Losers Whine About Their Best Efforts; Winners, Like The Barton Twins' Stalker, Go To The Prom With Them

There's an interesting story regarding the two lovely ladies you're going to read about. It begins with a stimulating IM conversation between Eddie Lee (of Mackin Industries) and myself. Because I hang out with the guy so often, I never really say much to him and vice versa. If by chance we do communicate via instant messenger, we usually link each other to a collection of perverse pictures, the kind that should be seen during off-hours or the latest Charlie Murphy videos. But sometimes I'm treated to a sweet collection of scantily clad women; a fine example would be the one that brings us to this story. What started out as a boring "look at me, I'm an attention whore!" Web page about someone's Supra and their sister's Integra Type R turned into a bit of an obsession for one member of our staff-(cough) Nads (cough)-while it turned the rest of us into pathetic, drooling fools (a common occurrence 'round these parts) with tents pitched to the stars. Now that we have your attention (unless, of course, you're female, and if you are, you've probably already flipped to another page or sent us a nasty e-mail on why we feature girls with big boobs. Get a clue; we're men.), it's time for an introduction: meet Jessica and Jennifer Barton, the unofficial Super Street twins and proud owners of the Supra and Type R we saw on their homepage.

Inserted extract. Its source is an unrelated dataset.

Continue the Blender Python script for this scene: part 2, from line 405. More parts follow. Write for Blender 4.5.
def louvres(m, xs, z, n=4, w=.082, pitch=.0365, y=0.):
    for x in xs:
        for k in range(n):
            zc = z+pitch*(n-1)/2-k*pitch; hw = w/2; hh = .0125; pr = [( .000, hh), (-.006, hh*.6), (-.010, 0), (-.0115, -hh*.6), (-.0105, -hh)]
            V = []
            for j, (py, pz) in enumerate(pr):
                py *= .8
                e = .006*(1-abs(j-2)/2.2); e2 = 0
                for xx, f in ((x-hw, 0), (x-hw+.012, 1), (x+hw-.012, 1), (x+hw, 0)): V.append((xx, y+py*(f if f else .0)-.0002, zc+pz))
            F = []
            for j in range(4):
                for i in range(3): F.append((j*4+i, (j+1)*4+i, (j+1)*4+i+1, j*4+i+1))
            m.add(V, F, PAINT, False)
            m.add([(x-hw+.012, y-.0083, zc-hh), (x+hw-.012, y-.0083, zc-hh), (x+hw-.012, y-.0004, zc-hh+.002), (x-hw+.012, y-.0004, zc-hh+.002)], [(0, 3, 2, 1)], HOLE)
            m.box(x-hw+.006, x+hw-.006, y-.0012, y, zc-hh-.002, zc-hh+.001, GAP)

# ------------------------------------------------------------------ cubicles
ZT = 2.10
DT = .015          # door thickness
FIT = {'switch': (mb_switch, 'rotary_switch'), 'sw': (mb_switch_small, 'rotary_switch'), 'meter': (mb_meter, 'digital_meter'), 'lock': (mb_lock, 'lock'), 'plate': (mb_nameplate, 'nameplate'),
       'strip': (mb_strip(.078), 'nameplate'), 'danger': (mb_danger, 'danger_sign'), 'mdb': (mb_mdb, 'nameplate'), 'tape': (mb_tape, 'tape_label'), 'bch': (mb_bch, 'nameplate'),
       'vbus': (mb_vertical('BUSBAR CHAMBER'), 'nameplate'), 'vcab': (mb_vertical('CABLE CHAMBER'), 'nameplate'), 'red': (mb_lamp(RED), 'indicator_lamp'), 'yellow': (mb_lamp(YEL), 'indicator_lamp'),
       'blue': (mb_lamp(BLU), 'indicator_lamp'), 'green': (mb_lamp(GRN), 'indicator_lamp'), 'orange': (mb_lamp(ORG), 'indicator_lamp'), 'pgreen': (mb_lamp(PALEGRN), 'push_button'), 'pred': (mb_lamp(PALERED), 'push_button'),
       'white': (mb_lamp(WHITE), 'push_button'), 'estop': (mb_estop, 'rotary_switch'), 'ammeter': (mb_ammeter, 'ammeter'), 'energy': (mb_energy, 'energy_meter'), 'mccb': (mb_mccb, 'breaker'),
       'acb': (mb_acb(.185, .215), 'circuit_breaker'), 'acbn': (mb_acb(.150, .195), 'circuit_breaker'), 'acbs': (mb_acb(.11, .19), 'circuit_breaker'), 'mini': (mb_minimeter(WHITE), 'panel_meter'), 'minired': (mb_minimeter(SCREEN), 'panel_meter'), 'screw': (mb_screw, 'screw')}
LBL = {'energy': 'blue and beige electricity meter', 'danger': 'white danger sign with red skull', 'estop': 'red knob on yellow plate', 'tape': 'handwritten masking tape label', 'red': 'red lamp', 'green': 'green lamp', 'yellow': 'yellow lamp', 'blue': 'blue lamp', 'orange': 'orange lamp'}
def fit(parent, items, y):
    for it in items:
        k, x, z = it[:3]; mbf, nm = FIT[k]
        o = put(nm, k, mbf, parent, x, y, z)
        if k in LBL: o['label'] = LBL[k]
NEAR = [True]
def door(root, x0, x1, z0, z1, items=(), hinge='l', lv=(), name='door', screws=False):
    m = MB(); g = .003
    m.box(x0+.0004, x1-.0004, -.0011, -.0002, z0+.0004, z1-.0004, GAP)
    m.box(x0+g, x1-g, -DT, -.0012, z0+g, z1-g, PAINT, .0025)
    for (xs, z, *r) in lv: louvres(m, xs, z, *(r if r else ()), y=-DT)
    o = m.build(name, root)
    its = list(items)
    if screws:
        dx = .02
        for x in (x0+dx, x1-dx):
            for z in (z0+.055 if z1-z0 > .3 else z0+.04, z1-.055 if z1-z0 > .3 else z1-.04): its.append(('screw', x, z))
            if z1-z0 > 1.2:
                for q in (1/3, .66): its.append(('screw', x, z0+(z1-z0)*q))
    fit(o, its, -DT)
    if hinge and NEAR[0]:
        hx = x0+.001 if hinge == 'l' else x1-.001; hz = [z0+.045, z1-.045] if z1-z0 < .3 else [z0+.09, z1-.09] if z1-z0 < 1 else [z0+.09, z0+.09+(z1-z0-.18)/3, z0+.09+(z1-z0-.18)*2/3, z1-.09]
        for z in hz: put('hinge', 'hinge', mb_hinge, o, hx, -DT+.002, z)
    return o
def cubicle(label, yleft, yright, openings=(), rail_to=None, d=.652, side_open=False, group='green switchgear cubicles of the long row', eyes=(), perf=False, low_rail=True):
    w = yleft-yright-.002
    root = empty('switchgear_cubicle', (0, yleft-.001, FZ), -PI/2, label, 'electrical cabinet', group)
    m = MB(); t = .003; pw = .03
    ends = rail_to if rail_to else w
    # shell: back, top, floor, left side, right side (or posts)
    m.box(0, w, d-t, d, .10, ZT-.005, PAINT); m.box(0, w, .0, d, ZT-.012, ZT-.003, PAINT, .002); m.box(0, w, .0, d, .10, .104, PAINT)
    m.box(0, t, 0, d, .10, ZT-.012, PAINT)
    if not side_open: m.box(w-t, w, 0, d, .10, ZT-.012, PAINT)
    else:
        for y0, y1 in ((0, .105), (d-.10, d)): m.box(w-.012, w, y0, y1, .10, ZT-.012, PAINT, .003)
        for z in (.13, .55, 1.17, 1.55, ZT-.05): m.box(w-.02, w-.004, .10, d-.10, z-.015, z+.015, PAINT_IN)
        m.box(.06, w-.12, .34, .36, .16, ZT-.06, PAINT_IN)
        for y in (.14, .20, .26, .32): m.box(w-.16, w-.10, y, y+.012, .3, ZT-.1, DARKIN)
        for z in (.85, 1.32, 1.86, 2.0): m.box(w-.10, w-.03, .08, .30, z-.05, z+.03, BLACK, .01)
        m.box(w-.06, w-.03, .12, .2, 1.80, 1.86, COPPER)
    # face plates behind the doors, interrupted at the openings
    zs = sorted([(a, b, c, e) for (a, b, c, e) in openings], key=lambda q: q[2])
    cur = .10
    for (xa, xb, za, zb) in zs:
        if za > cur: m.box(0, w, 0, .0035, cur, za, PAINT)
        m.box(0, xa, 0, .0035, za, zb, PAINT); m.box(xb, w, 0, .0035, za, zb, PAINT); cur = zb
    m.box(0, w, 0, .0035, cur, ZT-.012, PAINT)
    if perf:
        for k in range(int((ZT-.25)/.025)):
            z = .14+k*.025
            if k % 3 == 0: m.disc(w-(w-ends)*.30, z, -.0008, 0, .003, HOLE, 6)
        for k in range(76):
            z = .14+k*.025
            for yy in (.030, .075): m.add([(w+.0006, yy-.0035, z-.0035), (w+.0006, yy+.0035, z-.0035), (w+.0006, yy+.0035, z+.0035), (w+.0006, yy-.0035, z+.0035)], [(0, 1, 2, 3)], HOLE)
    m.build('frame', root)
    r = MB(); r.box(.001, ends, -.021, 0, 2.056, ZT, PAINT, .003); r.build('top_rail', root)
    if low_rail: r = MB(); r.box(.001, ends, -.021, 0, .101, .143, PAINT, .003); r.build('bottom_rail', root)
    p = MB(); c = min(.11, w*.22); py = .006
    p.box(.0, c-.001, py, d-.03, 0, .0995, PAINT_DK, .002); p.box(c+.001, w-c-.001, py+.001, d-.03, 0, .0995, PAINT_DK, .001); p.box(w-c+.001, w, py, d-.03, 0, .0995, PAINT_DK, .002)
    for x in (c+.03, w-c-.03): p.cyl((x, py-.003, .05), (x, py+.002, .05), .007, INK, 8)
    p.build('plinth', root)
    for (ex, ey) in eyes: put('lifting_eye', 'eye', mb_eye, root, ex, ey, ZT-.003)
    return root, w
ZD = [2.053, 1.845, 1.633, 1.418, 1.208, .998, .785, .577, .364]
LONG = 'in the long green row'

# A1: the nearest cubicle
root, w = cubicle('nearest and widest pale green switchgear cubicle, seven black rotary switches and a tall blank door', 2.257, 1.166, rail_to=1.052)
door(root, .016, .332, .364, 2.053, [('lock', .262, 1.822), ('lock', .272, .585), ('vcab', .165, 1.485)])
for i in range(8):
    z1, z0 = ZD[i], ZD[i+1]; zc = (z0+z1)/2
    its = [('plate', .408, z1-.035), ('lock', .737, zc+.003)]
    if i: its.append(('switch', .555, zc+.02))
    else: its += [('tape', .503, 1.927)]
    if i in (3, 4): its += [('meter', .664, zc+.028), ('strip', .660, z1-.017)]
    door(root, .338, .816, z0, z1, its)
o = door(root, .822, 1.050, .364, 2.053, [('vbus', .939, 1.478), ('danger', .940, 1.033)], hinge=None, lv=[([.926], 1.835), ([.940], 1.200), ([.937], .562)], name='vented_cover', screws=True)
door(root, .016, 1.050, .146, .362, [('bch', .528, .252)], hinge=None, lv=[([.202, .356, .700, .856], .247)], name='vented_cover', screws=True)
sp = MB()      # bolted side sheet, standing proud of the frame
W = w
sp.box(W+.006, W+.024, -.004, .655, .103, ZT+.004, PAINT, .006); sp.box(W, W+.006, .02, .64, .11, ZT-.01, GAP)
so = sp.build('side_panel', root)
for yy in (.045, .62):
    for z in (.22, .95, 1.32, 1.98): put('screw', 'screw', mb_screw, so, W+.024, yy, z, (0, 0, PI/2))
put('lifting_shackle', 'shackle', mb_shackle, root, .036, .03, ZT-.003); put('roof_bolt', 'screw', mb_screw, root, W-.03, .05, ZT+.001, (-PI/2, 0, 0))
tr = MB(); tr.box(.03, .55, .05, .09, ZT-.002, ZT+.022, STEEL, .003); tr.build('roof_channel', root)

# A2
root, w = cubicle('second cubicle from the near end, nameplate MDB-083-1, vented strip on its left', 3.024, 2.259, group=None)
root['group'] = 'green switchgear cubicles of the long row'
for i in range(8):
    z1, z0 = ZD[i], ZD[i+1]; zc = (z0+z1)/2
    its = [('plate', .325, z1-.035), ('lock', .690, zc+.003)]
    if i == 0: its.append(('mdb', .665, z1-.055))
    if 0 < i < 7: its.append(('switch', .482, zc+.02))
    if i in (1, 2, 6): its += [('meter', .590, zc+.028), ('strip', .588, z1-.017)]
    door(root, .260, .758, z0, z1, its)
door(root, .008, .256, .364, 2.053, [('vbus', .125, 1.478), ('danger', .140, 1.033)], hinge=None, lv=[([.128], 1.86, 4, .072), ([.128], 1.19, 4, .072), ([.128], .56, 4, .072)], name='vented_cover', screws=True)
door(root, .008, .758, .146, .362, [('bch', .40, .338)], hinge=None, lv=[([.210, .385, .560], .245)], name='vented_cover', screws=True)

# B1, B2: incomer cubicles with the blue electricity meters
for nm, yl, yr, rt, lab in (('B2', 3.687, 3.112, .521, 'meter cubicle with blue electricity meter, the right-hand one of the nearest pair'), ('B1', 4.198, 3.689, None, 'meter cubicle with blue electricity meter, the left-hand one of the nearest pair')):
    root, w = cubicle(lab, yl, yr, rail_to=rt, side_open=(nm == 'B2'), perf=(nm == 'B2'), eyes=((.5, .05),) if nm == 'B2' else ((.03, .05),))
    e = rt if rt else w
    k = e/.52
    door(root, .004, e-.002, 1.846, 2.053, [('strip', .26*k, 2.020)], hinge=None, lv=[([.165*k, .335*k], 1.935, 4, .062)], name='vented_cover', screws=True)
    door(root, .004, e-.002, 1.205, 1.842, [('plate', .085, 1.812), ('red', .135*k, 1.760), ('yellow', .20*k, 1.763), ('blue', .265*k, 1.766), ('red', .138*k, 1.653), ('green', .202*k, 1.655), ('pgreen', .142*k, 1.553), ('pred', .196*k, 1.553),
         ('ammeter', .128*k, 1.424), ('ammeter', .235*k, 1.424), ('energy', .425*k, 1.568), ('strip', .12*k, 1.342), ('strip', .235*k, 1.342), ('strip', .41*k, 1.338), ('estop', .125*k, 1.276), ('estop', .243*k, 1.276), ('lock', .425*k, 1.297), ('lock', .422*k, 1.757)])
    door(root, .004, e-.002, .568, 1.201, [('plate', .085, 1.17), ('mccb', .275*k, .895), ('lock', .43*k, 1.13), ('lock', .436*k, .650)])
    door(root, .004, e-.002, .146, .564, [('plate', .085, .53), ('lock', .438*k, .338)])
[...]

It turns out these two girls are not only hot, but they're really into their cars as well. Jessica's Supra pushes out nearly 550 hp and runs mid 11s at the dragstrip; Jennifer's ITR has a, well, grinding transmission. Though her car is pretty much stock, it's a turn-on when any woman has a R-tuned machine from Honda. Recently, at our Tuner Bash in Daytona, we were able to catch these girls on their lunch break and find out what makes them so damn sexy, even if one of them picks her nose shamelessly in public
Super Street: First question, ladies. For legal purposes, can you tell us how old you are?
Jessica: We're 20. I'm 4 minutes older than Jennifer. And before you make any assumptions, we're not identical but fraternal twins.
SS: What does that mean? Are you in a fraternity for twins? We thought you were girls. Totally had us fooled!
Jennifer: I think it's when two eggs are fertilized instead of one.
SS: So, if a train leaves Pittsburgh at 8 a.m. and...
Both: What kind of question is that? Next.
SS: Fine, have it your way. What's it like being twins? Do you dress alike? Do you undress alike?
Jessica: Well, we're different in a lot of ways.
Jennifer: I tend to eat chicken...
SS: ...while Jess eats steak?
Jessica: Right. I guess one of the few things we share in common is our hair. We're both blonde.
SS: So is Jonny. What's up with the FWD versus RWD? Why did you pick those cars (respectively), and who got into cars first?
Jennifer: We got our cars at the same time. But Jessica's a better driver than I am. I'm pretty horrible. As for why I got into front-wheel-drives, what can I say? I'm a Honda girl. I love the NSX.
Jessica: For me, I went to the track one night with my friends and we were looking at a listing for car auctions. At the time, I wanted a car to build and I had my sights set on a Mitsubishi 3000GT VR4, but a friend questioned why I'd want one, saying it was a piece of crap. So I changed my mind and went with a Supra.
SS: Is that your first car?
Jessica: No, I used to own an automatic, four-door Accord.
Jennifer: 17.2 at the track (laughs)!
SS: And you, Jennifer?
Jennifer: I had a Saturn and loved it. Really!